- **What you will do**
From the listing below, copy word for word every line starting at the one that includes "What Blender Python" and ending at the one that includes "above the river"; the pictures are omitted.

- **Data to use**
##########

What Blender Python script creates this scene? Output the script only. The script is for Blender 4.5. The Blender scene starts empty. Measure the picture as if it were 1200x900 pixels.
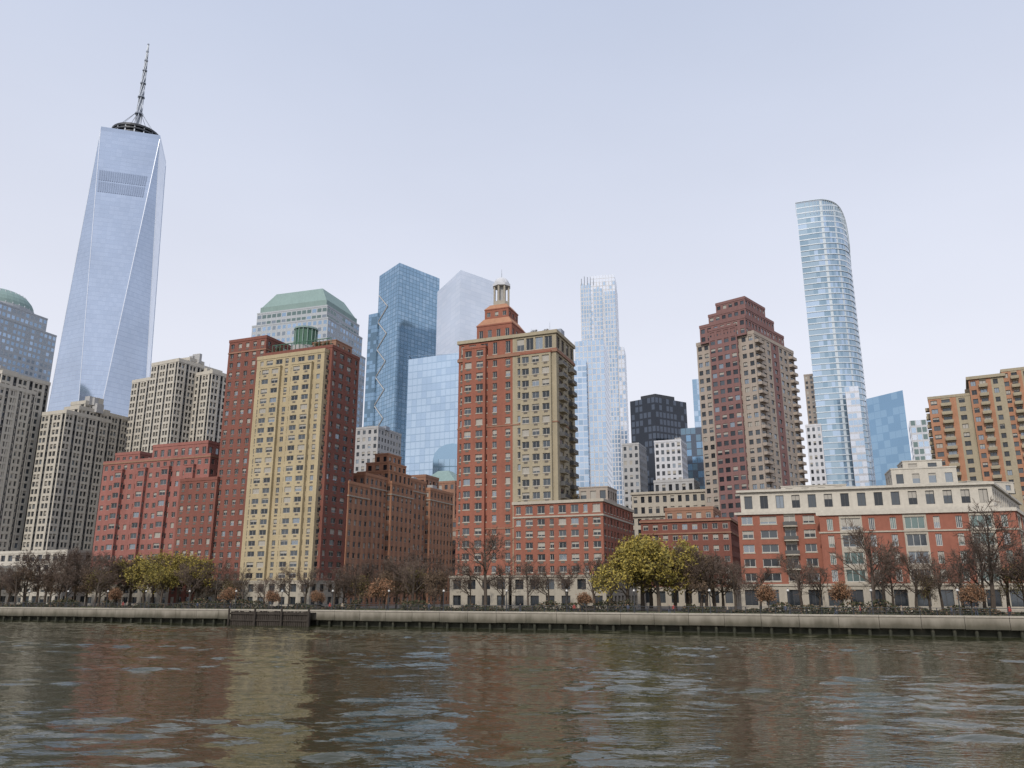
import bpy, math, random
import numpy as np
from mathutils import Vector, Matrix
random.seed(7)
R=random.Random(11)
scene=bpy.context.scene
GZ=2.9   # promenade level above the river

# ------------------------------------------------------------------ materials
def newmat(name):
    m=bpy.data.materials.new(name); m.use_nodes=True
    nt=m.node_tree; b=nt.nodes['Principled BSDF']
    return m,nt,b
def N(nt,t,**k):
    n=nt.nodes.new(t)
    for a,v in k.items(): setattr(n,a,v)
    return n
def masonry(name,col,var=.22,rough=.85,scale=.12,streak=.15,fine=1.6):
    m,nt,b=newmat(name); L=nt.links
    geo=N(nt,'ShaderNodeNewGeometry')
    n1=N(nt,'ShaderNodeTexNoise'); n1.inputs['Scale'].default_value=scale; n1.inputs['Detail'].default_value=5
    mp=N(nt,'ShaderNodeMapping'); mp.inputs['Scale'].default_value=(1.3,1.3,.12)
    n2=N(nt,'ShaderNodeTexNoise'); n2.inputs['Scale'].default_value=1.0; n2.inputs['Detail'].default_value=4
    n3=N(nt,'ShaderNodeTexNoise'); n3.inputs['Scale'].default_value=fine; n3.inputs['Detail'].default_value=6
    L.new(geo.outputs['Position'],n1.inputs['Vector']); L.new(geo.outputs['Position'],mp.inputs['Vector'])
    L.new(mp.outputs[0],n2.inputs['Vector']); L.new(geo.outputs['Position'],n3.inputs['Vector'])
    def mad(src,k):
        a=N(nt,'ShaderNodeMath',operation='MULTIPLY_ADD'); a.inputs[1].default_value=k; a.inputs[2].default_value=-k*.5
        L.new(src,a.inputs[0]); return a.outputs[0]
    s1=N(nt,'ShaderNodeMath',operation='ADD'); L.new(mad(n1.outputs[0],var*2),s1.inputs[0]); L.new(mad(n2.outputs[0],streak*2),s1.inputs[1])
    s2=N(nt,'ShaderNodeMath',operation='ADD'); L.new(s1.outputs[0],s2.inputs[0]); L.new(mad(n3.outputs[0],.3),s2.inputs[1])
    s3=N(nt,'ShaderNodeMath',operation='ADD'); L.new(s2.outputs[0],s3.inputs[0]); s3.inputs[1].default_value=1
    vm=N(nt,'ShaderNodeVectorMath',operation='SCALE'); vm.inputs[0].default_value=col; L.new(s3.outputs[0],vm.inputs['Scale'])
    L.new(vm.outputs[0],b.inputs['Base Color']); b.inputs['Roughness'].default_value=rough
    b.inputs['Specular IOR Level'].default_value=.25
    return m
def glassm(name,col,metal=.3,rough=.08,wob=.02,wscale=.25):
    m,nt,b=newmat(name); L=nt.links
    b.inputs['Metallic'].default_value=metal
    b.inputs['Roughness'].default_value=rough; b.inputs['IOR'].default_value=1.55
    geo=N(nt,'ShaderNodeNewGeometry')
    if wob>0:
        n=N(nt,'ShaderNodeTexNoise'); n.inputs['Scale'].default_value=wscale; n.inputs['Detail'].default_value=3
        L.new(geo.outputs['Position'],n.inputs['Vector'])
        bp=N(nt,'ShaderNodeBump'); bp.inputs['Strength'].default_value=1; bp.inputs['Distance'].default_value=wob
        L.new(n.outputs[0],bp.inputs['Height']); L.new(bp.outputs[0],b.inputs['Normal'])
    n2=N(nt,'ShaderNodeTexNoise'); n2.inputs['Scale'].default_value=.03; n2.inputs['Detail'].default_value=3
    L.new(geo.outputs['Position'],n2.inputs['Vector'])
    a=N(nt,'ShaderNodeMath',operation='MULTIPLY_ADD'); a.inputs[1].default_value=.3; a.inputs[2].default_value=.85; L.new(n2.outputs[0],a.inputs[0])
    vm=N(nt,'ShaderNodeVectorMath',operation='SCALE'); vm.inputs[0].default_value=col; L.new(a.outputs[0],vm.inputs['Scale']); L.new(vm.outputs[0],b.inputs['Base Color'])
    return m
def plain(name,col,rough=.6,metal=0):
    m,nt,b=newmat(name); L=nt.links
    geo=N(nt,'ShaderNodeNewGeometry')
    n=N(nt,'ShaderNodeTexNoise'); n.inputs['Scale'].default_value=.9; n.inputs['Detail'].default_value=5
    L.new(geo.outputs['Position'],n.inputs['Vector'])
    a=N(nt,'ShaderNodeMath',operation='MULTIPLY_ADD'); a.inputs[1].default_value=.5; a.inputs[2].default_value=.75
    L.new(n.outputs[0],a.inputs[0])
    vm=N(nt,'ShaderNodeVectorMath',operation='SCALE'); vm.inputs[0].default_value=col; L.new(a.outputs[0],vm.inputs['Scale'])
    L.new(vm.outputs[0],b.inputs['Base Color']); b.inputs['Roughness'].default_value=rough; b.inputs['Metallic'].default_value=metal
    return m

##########

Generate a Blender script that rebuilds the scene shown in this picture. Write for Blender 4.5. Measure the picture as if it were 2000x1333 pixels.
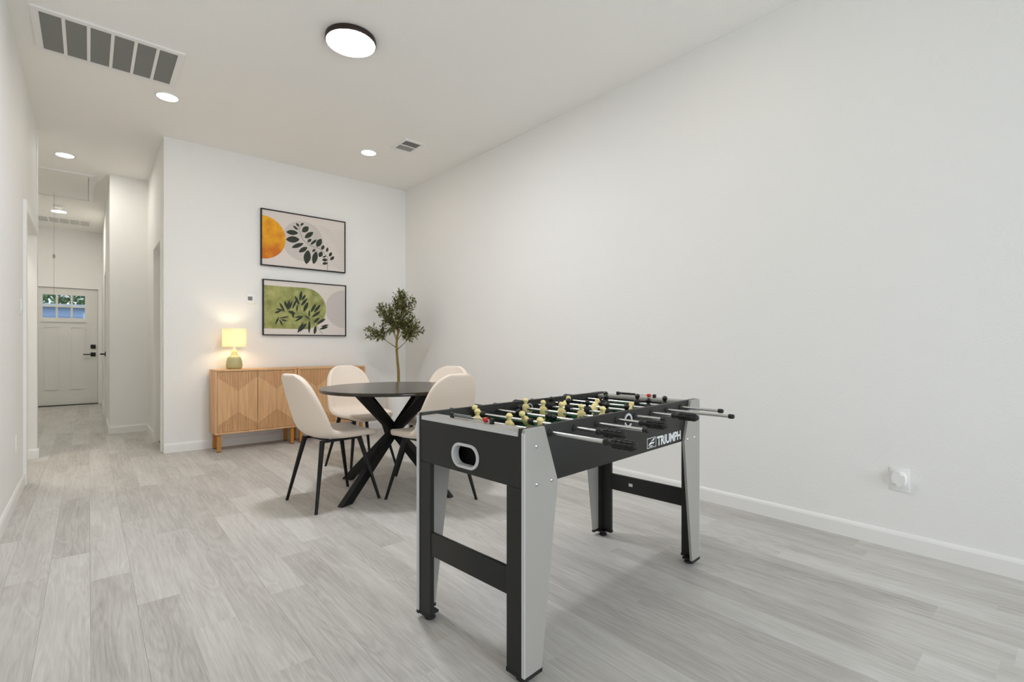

##########

- **Solution to the exercise**
What Blender Python script creates this scene? Output the script only. The script is for Blender 4.5. The Blender scene starts empty. Measure the picture as if it were 1200x900 pixels.
import bpy, math, random
import numpy as np
from mathutils import Vector, Matrix
random.seed(7)
R=random.Random(11)
scene=bpy.context.scene
GZ=2.9   # promenade level above the river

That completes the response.